Three partners A, B and C start a business together and invest their capitals in the ratio 8 : 5 : 3. At the end of the business period the ratio of their profits is 4 : 15 : 6. What is the ratio of the time periods for which A, B and C invested their money in the business?

Introduction / Context:
This problem involves partnership, where profit sharing depends on both the amount of capital invested and the duration of investment. The question gives the ratio of capitals and the ratio of final profits and asks us to determine the ratio of the time periods for which each partner kept their money in the business. This is a classic concept in partnership questions seen in aptitude exams.

Given Data / Assumptions:

• Capital ratio of A : B : C = 8 : 5 : 3.
• Profit ratio of A : B : C = 4 : 15 : 6.
• Let the time periods of investment for A, B and C be t1, t2 and t3 respectively.
• We assume that profit is directly proportional to (capital * time).

Concept / Approach:
In partnership problems, the share of profit for each partner is proportional to the product of their capital and investment time. In symbolic form, Profit ∝ Capital * Time.
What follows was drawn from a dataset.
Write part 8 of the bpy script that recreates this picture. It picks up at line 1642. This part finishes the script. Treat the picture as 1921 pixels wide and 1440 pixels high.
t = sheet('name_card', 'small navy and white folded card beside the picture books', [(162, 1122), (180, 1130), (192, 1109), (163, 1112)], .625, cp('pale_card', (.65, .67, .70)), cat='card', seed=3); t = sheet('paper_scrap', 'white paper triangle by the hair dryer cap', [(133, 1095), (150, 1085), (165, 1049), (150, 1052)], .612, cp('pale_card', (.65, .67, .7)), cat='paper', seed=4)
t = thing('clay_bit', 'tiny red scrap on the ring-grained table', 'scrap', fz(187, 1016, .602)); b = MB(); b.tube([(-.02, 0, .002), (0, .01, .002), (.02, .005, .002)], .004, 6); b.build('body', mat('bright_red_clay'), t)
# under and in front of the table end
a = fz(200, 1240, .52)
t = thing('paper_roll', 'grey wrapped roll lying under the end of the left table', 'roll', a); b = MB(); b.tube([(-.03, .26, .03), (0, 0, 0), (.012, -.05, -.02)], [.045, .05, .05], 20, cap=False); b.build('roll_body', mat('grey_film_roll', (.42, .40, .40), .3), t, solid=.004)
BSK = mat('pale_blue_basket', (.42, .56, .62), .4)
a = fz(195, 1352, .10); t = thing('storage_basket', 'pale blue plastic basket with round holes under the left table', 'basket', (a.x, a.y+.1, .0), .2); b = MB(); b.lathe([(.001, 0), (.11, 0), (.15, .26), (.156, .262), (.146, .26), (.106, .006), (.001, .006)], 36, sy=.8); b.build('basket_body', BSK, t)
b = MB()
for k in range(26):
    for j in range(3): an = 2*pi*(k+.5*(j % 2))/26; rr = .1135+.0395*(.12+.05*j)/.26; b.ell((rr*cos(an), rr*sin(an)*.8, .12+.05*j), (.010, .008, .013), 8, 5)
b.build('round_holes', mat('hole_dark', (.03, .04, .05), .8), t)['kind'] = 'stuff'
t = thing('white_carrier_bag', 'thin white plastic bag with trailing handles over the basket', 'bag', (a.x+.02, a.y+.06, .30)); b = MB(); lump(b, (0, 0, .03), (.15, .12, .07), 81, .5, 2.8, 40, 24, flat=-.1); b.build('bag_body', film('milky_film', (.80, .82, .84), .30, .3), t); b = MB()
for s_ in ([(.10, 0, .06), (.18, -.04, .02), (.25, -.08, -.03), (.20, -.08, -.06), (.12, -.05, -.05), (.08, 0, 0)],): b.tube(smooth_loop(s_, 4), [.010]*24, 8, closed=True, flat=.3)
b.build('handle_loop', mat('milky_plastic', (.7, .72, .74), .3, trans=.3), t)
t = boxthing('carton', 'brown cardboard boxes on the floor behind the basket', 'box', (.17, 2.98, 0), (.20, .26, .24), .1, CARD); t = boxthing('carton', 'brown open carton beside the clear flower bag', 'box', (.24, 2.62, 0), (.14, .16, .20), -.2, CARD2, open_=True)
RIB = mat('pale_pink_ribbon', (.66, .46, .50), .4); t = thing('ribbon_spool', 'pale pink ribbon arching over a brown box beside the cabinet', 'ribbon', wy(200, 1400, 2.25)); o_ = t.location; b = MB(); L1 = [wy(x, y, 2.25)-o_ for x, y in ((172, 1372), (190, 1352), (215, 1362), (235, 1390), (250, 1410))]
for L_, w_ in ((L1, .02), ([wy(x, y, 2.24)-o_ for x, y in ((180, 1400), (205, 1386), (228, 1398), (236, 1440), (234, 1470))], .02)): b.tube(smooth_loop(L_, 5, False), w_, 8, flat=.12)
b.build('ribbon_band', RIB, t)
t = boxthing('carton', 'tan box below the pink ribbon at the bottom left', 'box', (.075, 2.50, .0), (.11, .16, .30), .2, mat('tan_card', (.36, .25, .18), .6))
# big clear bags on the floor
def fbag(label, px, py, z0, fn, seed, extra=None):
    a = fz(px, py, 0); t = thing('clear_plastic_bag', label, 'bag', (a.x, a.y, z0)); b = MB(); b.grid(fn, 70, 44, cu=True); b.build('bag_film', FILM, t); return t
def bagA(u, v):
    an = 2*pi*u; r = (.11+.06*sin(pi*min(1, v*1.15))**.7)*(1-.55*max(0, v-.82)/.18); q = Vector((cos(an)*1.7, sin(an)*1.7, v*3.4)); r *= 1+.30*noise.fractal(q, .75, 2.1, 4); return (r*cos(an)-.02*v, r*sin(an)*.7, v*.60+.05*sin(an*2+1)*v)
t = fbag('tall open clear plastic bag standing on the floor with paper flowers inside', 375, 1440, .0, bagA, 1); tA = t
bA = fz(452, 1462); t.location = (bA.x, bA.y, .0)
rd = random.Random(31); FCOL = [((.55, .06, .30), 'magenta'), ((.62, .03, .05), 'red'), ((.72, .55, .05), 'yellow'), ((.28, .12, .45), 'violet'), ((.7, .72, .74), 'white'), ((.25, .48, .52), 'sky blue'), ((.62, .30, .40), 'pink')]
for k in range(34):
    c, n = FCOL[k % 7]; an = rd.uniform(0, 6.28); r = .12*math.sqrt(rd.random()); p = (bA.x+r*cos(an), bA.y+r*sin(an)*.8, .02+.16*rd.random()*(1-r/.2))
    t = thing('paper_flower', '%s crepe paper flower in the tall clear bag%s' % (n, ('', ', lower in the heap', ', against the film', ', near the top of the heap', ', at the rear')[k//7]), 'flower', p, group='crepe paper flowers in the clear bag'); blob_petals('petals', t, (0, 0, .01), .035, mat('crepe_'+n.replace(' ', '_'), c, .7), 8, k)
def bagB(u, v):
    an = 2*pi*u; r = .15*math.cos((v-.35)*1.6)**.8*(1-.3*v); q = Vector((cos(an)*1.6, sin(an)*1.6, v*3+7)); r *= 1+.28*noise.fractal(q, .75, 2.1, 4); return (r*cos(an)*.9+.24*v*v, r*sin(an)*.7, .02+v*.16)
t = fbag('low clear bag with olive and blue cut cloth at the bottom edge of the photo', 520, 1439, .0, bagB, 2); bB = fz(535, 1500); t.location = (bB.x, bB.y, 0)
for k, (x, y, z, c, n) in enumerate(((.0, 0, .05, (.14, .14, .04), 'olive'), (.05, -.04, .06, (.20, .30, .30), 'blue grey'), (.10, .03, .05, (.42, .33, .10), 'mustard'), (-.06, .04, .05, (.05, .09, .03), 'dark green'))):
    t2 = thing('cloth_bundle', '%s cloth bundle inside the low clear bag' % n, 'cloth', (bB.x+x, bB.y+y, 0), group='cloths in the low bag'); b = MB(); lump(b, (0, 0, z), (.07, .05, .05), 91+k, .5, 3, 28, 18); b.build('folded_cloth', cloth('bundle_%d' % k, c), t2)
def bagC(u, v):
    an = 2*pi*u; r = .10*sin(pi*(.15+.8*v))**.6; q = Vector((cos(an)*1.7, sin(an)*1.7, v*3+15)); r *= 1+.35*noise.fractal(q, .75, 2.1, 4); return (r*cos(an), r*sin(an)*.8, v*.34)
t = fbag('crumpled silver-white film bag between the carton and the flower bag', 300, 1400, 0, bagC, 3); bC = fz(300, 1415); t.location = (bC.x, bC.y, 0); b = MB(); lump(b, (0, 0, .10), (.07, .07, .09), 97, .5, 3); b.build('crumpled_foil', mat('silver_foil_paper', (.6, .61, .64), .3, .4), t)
Therefore, for each partner, Capital * Time is proportional to the given profit ratio values. We can set equations based on these proportionalities and solve for the relative times. After that we convert them to the simplest integer ratio form.

Step-by-Step Solution:
Let the time periods be t1, t2, t3 for A, B and C. Then 8 * t1 : 5 * t2 : 3 * t3 = 4 : 15 : 6. This means 8 * t1 / 4 = 5 * t2 / 15 = 3 * t3 / 6. Simplify each fraction: 8 * t1 / 4 = 2 * t1; 5 * t2 / 15 = t2 / 3; 3 * t3 / 6 = t3 / 2. So we have 2 * t1 = t2 / 3 = t3 / 2 = k, for some constant k. From 2 * t1 = k, we get t1 = k / 2. From t2 / 3 = k, we get t2 = 3k. From t3 / 2 = k, we get t3 = 2k. Therefore, t1 : t2 : t3 = (k / 2) : 3k : 2k. Multiply all terms by 2 to remove the denominator: t1 : t2 : t3 = 1 : 6 : 4.

Verification / Alternative check:
We can verify by forming the effective capital time products. If we assume k = 2 for convenience, then t1 = 1, t2 = 6 and t3 = 4. Capital products are: A → 8 * 1 = 8, B → 5 * 6 = 30, C → 3 * 4 = 12. The ratio 8 : 30 : 12 simplifies by dividing by 2 to 4 : 15 : 6, which exactly matches the given profit ratio. This confirms that the time ratio 1 : 6 : 4 is consistent.

Why Other Options Are Wrong:
Ratios like 1 : 6 : 5 or 2 : 3 : 4 do not give profit ratios equal to 4 : 15 : 6 when multiplied with the given capital ratio 8 : 5 : 3. The options 2 : 6 : 3 and 3 : 2 : 1 similarly produce different profit distributions and therefore do not satisfy the condition.

Common Pitfalls:
Students commonly confuse the relationship and try to directly equate the profit ratio with the capital ratio, ignoring time. Another frequent mistake is incorrect handling of proportion when solving 8 * t1 : 5 * t2 : 3 * t3 = 4 : 15 : 6. Writing and equating each part systematically and simplifying fractions carefully avoids errors. It is also important to simplify the final ratio completely to its lowest terms.

Final Answer:
The ratio of the time periods for which A, B and C invested their capital is 1 : 6 : 4.